Rocko1976 :
I have an HP Mini 1000 with a 80g 4200rpm pata hard drive. Is it worth upgrading to a SSD based on that it won't be Sata? Will there be a large increase in speed? Drive costs around $50 for a 64gig SSD Zif drive. Thanks.
It depends on how you're using the computer, the speed of the PATA (IDE) connector, and the SSD.
People concentrate on the max sequential read/write speeds, but those actually don't make much difference. A modern SATA HDD can hit nearly 150 MB/s sequential speeds, while a SATA3 SSD can hit nearly 600 MB/s. So the SSD is only about 4x faster.
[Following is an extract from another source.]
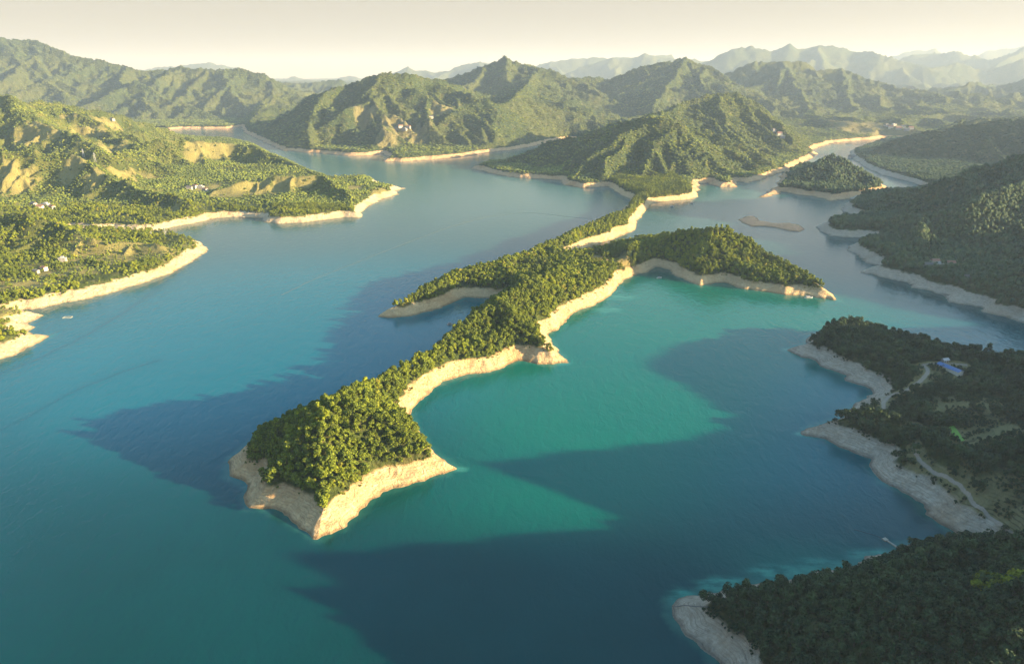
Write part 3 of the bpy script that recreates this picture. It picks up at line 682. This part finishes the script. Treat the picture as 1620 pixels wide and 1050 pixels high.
solo[len(pen_t):] |= open_ & (np.random.default_rng(8).random(len(near_t)) < .8)
pl = pen_t[~solo[:len(pen_t)]]; nl = near_t[~solo[len(pen_t):]]
forest('peninsula_forest', pl, near_crowns, 'dense sunlit green wood covering the long peninsula', .4, 1.08, seed=1)
g_ = [hit(near, *p)[:2] for p in ((1566,930),(1556,945),(1590,955),(1572,968),(1600,925),(1580,938))]
gm = np.zeros(len(nl), bool)
for gx_, gy_ in g_: gm |= (np.hypot(nl[:, 0]-gx_, nl[:, 1]-gy_) < 4.5)
forest('bamboo_grove', nl[gm], near_crowns, 'small paler yellow green grove on the dark slope at the lower right', seed=31); nl = nl[~gm]
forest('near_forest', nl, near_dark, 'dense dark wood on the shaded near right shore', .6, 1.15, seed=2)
forest('near_shrubs', bushes(near, 2.2, 130, 800, 10, 1), near_dark, 'low dark scrub between the terraces and tracks of the near right shore', .18, .42, seed=21)
forest('left_shrubs', bushes(left, 4.2, 560, 1600, 9.5, 2), far_crowns, 'low green scrub on the open slopes of the left shore', .22, .5, seed=22)
forest('peninsula_shrubs', bushes(peninsula, 2.6, 340, 1100, 9.6, 3), near_crowns, 'low green scrub along the top of the peninsula banks', .16, .34, seed=23)
a = scatter(left, 3.9, 500, 1500, 9.4, clear=.92, seed=3, patch=(70, -.02, .16))
b = scatter(left, 5.8, 1500, 3400, 9.4, clear=.93, seed=4, patch=(150, -.2, .25))
forest('left_forest', a, near_crowns, 'patchy bright green wood on the nearer left shore', .4, .85, seed=3, squash=.95)
forest('left_hill_forest', b, far_crowns, 'patchy wood over the terraced hills on the left', .6, 1.15, seed=4, squash=.62)
b = scatter(massif, 8.0, 1700, 3500, 10.5, seed=5)
forest('middle_forest', b, far_crowns, 'wood covering the steep hills in the middle of the water', 1.0, 1.5, seed=5, squash=.42)
b = scatter(island, 7.5, 1500, 2300, 9.5, seed=6)
forest('island_forest', b, far_dark, 'wood covering the cone shaped island', 1.0, 1.5, seed=6)
a = scatter(right, 6.5, 500, 1700, 10, seed=7); b = scatter(right, 10, 1700, 3300, 10, seed=8)
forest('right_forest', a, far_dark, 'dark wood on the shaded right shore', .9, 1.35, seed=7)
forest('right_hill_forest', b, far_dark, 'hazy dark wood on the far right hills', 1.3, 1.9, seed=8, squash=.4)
b = scatter(far_hills, 12.5, 2390, 5300, 12, clear=.8, keep=.9, seed=9)
forest('mountain_forest', b, far_crowns, 'wood on the lower slopes of the hazy mountains', 1.5, 2.2, seed=9, squash=.28)
b = scatter(left_mtn, 14, 3900, 6200, 12, keep=.85, seed=10)
forest('left_mountain_forest', b, far_crowns, 'wood on the hazy range behind the left arm', 1.6, 2.3, seed=10, squash=.28)

# ------------------------------------------------------------------ small things
def plain(name, c, rough=.8, metal=0.0, vary=.25):
    t = NT(name); t.pos(); n = t.noise(1.2, 4)
    t.put(t.b.inputs['Base Color'], t.mix(n, tuple(x*(1-vary) for x in c), tuple(min(1, x*(1+vary)) for x in c)))
    t.b.inputs['Roughness'].default_value = rough; t.b.inputs['Metallic'].default_value = metal; return t.m
M_ = dict(white=plain('white_plaster', (.28, .265, .24)), cream=plain('cream_plaster', (.62, .54, .42)), dark=plain('dark_tiles', (.10, .095, .09)), red=plain('brown_tiles', (.22, .11, .07)),
          grey=plain('grey_roof', (.34, .34, .34)), blue=plain('blue_sheet_roof', (.06, .13, .28), .45), glass=plain('window_glass', (.05, .06, .07), .2), wood=plain('door_wood', (.16, .09, .05)),
          steel=plain('galvanised_steel', (.5, .52, .54), .4, .6), plank=plain('weathered_planks', (.3, .27, .2)), hull=plain('boat_hull', (.4, .42, .42), .4), float=plain('dark_floats', (.06, .08, .085)),
          dirt=plain('dirt_track', (.27, .22, .16), .95), pipe=plain('pipe', (.16, .14, .12)), foam=plain('pale_floats', (.42, .38, .28)))
class MB:
    def __init__(s): s.v, s.q = [], []
    def box(s, x0, x1, y0, y1, z0, z1):
        n = len(s.v); s.v += [(x, y, z) for z in (z0, z1) for x, y in ((x0, y0), (x1, y0), (x1, y1), (x0, y1))]
        s.q += [tuple(n+i for i in f) for f in ((0, 3, 2, 1), (4, 5, 6, 7), (0, 1, 5, 4), (1, 2, 6, 5), (2, 3, 7, 6), (3, 0, 4, 7))]
        return s
    def bar(s, p, q, r):
        p, q = np.array(p, float), np.array(q, float); d = q-p; d /= np.linalg.norm(d)
        a = np.cross(d, (0, 0, 1) if abs(d[2]) < .9 else (1, 0, 0)); a /= np.linalg.norm(a); b = np.cross(d, a); n = len(s.v)
        for c in (p, q):
            for i in range(4):
                t = math.pi/2*i+.785; s.v.append(tuple(c+r*(math.cos(t)*a+math.sin(t)*b)))
        s.q += [(n+i, n+(i+1) % 4, n+4+(i+1) % 4, n+4+i) for i in range(4)]+[(n, n+1, n+2, n+3), (n+7, n+6, n+5, n+4)]
        return s
    def poly(s, pts):
        n = len(s.v); s.v += [tuple(p) for p in pts]; s.q.append(tuple(range(n, n+len(pts)))); return s
    def build(s, name, mat, parent=None):
        me = bpy.data.meshes.new(name); me.from_pydata([tuple(map(float, p)) for p in s.v], [], s.q); me.materials.append(mat); me.update()
        o = bpy.data.objects.new(name, me); S.collection.objects.link(o)
        if parent: o.parent = parent
        return o
def root(name, loc, rz, label, cat, group=None, sc=1.0):
    o = bpy.data.objects.new(name, None); S.collection.objects.link(o); o.location = loc; o.rotation_euler = (0, 0, rz); o.scale = (sc, sc, sc)
    o['label'] = label; o['category'] = cat
    if group: o['group'] = group
    return o
def copy_tree(o, parent=None):
    c = o.copy(); S.collection.objects.link(c); c.parent = parent
    for ch in [x for x in S.objects if x.parent == o]: copy_tree(ch, c)
    return c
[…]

Where SSDs get most of their speed is from the 4k reads of small files. A 7200 RPM drive can usually manage just over 1 MB/s 4k speeds. SSDs can usually hit 30-70 MB/s at 4k speeds. So they are about 50x faster. Your 4200 RPM drive probably can't even hit 0.5 MB/s 4k speeds, so a SSD with 50 MB/s 4k speeds would be 100x faster. Even if it were limited to UDMA4 (66 MB/s).
So if the computer spends most of its time reading large files, you probably won't see any speedup. If it spends most of its time reading small files, you'll probably see a very large speedup.
But this is contingent on the SSD having decent 4k speeds. Most 64GB SSDs don't have spectacular speeds. If you can find benchmarks, that'll help you make your decision. Here's one 64GB Zif SSD I found, and as you can see the 4k speeds are only 18 and 8 MB/s. Still a lot faster than a HDD, but only 15-30x faster at 4k read/writes, not 100x faster.
http/www.mydigitaldiscount.com/runcore-64gb-pro-iv-1.8-inch-5mm-pata-zif-ssd-for-pc-and-mac
The other thing to watch out for is that 1.8" PATA drives use a different connector than 2.5" PATA drives. The HP Mini 1000 used a 1.8" HDD according to wikipedia. So make sure you're getting a 1.8" PATA SSD, not a 2.5" PATA SSD that's small enough to fit in a 1.8" bay.